Friday, October 24, 2008

 

EU: Stand Firm Against Diplomatic Assurances, by Noémie Cournoyer

The European Union should resist British government efforts to gain acceptance for the use of diplomatic assurances against torture in national security deportations and extraditions, Human Rights Watch said in a report released today.

The 36-page report, titled “Not the Way Forward: The UK’s Dangerous Reliance on Diplomatic Assurances,” calls on the EU to uphold its own guidelines on torture and to refuse to legitimate unreliable promises against torture made by abusive governments.

“The reason there’s a global ban on sending people back to places where they might be tortured is precisely because abusive governments can’t be trusted,” said Julia Hall, senior counterterrorism counsel at Human Rights Watch. “Terrorism suspects at risk of torture in their home countries should have fair trials in the EU.”

The report details the British government’s advocacy in various EU-related forums in favor of broader acceptance of diplomatic assurances, which British officials claim are “an effective way forward” for European countries. The UK is currently leading an effort, through the G6 (group of interior ministers from France, Germany, Italy, Poland, Spain, and the UK), for broader EU endorsement of its “deportation with assurances” policy. At meetings in Venice and Sopot in 2007, the G6 issued concluding statements urging the further exploration of possibilities for employing diplomatic assurances and seeking consensus on their use in the EU.

The UK also advocated for consideration of national security expulsions in reliance on diplomatic assurances prior to a Justice and Home Affairs Council meeting in November 2007. The working group setting the agenda for that meeting declined to put the issue on the agenda, signaling an unease among some member states that the use of such assurances could be enshrined as a matter of EU policy.

In February 2008, the European Commission’s Directorate General for External Relations issued an opinion expressing strong concern that the use of such assurances undermines the global ban on torture and efforts to eradicate such abuse.

“So far, the EU has remained firm and rebuffed the UK’s efforts to weaken the ban on torture,” said Hall.

In addition to documenting the UK’s efforts to advocate at the EU for broad acceptance of diplomatic assurances, the Human Rights Watch report reviews recent European Court of Human Rights jurisprudence in cases involving diplomatic assurances.
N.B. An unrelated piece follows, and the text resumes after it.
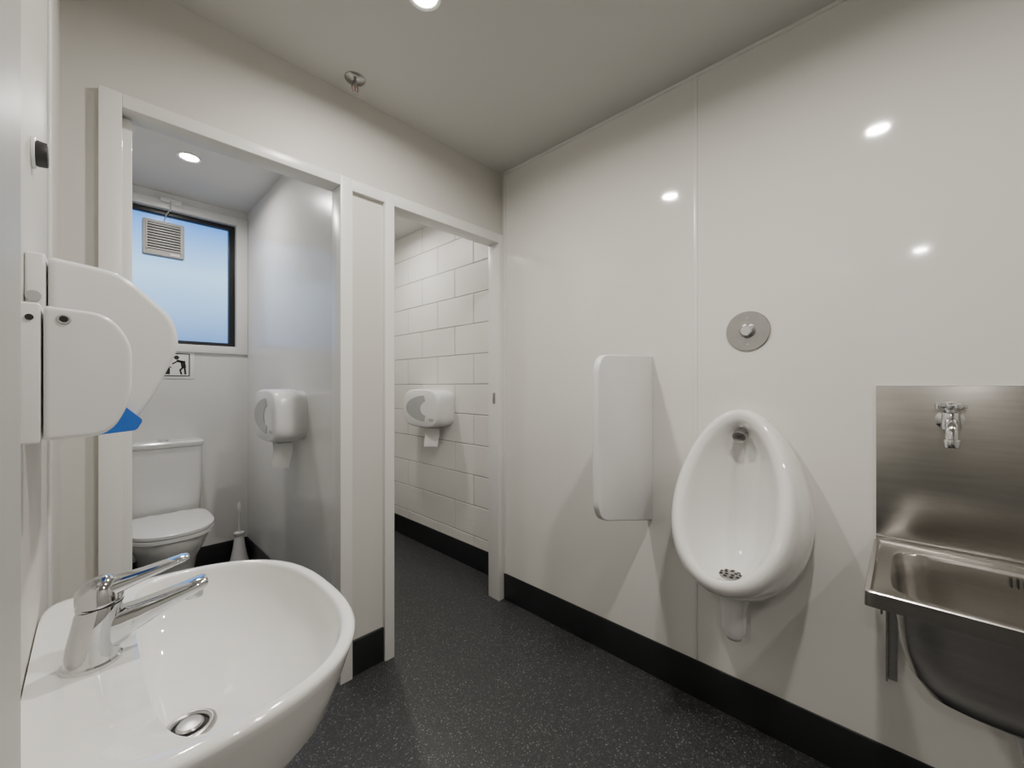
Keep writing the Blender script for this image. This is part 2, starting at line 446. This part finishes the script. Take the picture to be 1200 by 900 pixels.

These cases include Saadi v. Italy, in which the UK intervened in an ill-fated attempt to water down the ban on returns to risk of ill-treatment. The report also explains how other countries –including EU members Denmark, Italy, and Spain, as well as Switzerland, Russia, Kyrgyzstan, and Turkmenistan – are exploring or already using diplomatic assurances for deportations and extraditions, further weakening the global ban on transfers to risk of torture.

“The British government is setting a bad example at a time when measures designed to prevent torture are under assault,” said Hall. “It is disturbing that other EU countries with long histories of promoting and protecting human rights are following the UK’s lead. All EU member states should be holding perpetrators of torture accountable, not partnering with them.”
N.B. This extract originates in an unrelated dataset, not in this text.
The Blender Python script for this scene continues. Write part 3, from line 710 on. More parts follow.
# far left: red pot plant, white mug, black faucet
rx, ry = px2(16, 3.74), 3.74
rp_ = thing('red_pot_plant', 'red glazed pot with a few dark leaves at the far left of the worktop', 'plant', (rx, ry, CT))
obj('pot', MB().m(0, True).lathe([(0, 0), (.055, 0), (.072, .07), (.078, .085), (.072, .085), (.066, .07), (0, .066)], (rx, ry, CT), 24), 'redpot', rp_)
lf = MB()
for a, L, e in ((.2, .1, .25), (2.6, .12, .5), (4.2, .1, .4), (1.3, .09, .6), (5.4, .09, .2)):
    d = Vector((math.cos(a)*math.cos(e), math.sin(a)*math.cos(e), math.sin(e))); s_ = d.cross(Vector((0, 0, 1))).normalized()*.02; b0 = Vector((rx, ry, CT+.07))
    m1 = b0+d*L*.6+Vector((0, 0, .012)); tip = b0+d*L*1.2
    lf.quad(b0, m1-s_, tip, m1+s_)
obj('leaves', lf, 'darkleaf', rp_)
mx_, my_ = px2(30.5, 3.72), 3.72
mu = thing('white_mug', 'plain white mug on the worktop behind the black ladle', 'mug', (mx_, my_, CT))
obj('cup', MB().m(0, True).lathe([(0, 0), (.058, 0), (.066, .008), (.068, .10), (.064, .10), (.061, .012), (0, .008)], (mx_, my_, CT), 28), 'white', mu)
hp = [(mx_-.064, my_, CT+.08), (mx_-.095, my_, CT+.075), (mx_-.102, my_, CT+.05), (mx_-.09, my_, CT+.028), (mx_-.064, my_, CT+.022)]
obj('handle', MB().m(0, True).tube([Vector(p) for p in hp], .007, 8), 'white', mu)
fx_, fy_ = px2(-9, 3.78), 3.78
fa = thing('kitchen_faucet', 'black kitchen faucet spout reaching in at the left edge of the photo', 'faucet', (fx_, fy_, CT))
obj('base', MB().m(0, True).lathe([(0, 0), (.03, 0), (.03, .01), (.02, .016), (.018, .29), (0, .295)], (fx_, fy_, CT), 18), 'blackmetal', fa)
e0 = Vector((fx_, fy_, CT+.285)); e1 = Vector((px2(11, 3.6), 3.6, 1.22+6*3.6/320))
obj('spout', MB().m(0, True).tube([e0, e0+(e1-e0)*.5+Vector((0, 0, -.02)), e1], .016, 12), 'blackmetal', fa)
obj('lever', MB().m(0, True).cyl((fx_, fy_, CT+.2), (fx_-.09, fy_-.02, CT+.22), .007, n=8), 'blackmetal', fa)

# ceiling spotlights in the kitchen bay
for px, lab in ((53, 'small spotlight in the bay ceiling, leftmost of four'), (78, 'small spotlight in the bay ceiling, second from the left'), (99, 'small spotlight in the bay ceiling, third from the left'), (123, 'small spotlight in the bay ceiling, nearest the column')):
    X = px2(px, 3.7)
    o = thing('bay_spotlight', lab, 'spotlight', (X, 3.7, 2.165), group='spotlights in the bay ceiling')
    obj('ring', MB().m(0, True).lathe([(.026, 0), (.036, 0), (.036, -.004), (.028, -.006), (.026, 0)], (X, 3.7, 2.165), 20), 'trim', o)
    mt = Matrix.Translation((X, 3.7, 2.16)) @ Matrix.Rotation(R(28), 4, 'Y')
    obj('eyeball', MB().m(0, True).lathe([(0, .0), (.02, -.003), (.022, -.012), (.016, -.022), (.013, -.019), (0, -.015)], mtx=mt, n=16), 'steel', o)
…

The new report highlights two appeals before the upper house of the UK Parliament, the House of Lords, in October 2008. In RB and U v. Secretary of State for the Home Department, to be heard on October 22 and 23, 2008, the potential deportees are two Algerians, and the assurances from the Algerian authorities were negotiated for each individual. On October 28 and 29, the Lords will hear Secretary of State for the Home Department v. OO (Othman) involving Omar Othman (a.k.a. Abu Qatada), a radical Muslim cleric accused of ties to al Qaeda. The UK is seeking to deport Othman in reliance on assurances from the Jordanian authorities in a broad “memorandum of understanding” between the UK and Jordan.
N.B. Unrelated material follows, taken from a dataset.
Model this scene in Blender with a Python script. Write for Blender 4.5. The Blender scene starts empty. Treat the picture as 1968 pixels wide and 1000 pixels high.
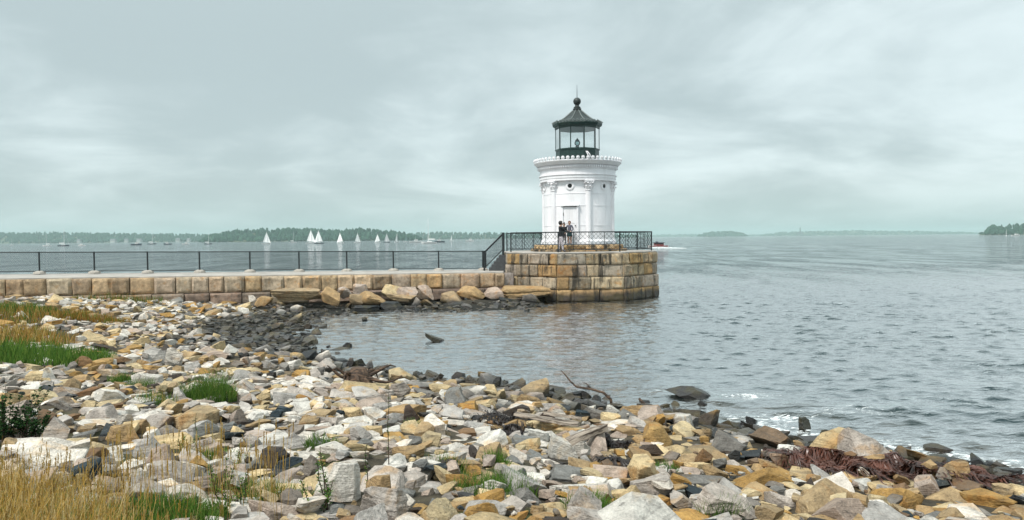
import bpy, bmesh, math, random
import numpy as np
from mathutils import Vector, Matrix, noise as mnoise

S = bpy.context.scene
COL = S.collection
R = math.radians
rnd = random.Random(7)
RS = np.random.RandomState(11)

# ------------------------------------------------------------------ camera
W_PX, H_PX, F_PX = 1968.0, 1000.0, 1420.0
CAM = np.array([0.0, 0.0, 3.3])
PITCH = math.atan(42.5 / F_PX)
ROLL = math.atan(0.0093)
_fw = np.array([0, math.cos(PITCH), -math.sin(PITCH)])
_r0 = np.array([1.0, 0, 0])
_u0 = np.array([0, math.sin(PITCH), math.cos(PITCH)])
_rt = _r0 * math.cos(ROLL) - _u0 * math.sin(ROLL)
_up = _u0 * math.cos(ROLL) + _r0 * math.sin(ROLL)
cam_data = bpy.data.cameras.new('camera')
cam = bpy.data.objects.new('camera', cam_data)
COL.objects.link(cam)
cam.matrix_world = Matrix(((_rt[0], _up[0], -_fw[0], CAM[0]), (_rt[1], _up[1], -_fw[1], CAM[1]),
                           (_rt[2], _up[2], -_fw[2], CAM[2]), (0, 0, 0, 1)))
cam_data.sensor_width = 36.0
cam_data.lens = F_PX / W_PX * 36.0
cam_data.clip_start = 0.1
cam_data.clip_end = 30000.0
S.camera = cam

# ------------------------------------------------------------------ sky
SUN_EL, SUN_AZ = 56.0, 222.0          # azimuth: compass-like, 0 = +Y, clockwise
world = bpy.data.worlds.new('World')
S.world = world
world.use_nodes = True
wt = world.node_tree
wt.nodes.clear()
def wn(t, **kw):
    n = wt.nodes.new(t)
    for k, v in kw.items():
        setattr(n, k, v)
    return n
wl = wt.links.new
def wmath(op, a, b=None, clamp=False):
    n = wn('ShaderNodeMath', operation=op, use_clamp=clamp)
    for i, v in enumerate((a, b)):
        if v is None: continue
        if isinstance(v, (int, float)): n.inputs[i].default_value = v
        else: wl(v, n.inputs[i])
    return n.outputs[0]
def wmix(f, a, b):
    n = wn('ShaderNodeMix', data_type='RGBA')
    if isinstance(f, (int, float)): n.inputs[0].default_value = f
    else: wl(f, n.inputs[0])
    for i, v in ((6, a), (7, b)):
        if isinstance(v, tuple): n.inputs[i].default_value = v + (1,)
        else: wl(v, n.inputs[i])
    return n.outputs[2]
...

The British government concedes that, but for the assurances, the men would be at risk of torture; it is thus the effectiveness of the assurances that lies at the heart of the appeals. In hearing these appeals, Britain’s highest court will for the first time grapple with the government’s “deportation with assurances” policy, an important component of its counterterrorism strategy. Human Rights Watch and Justice, the London-based affiliate of the International Commission of Jurists, submitted an amicus brief for consideration in both appeals.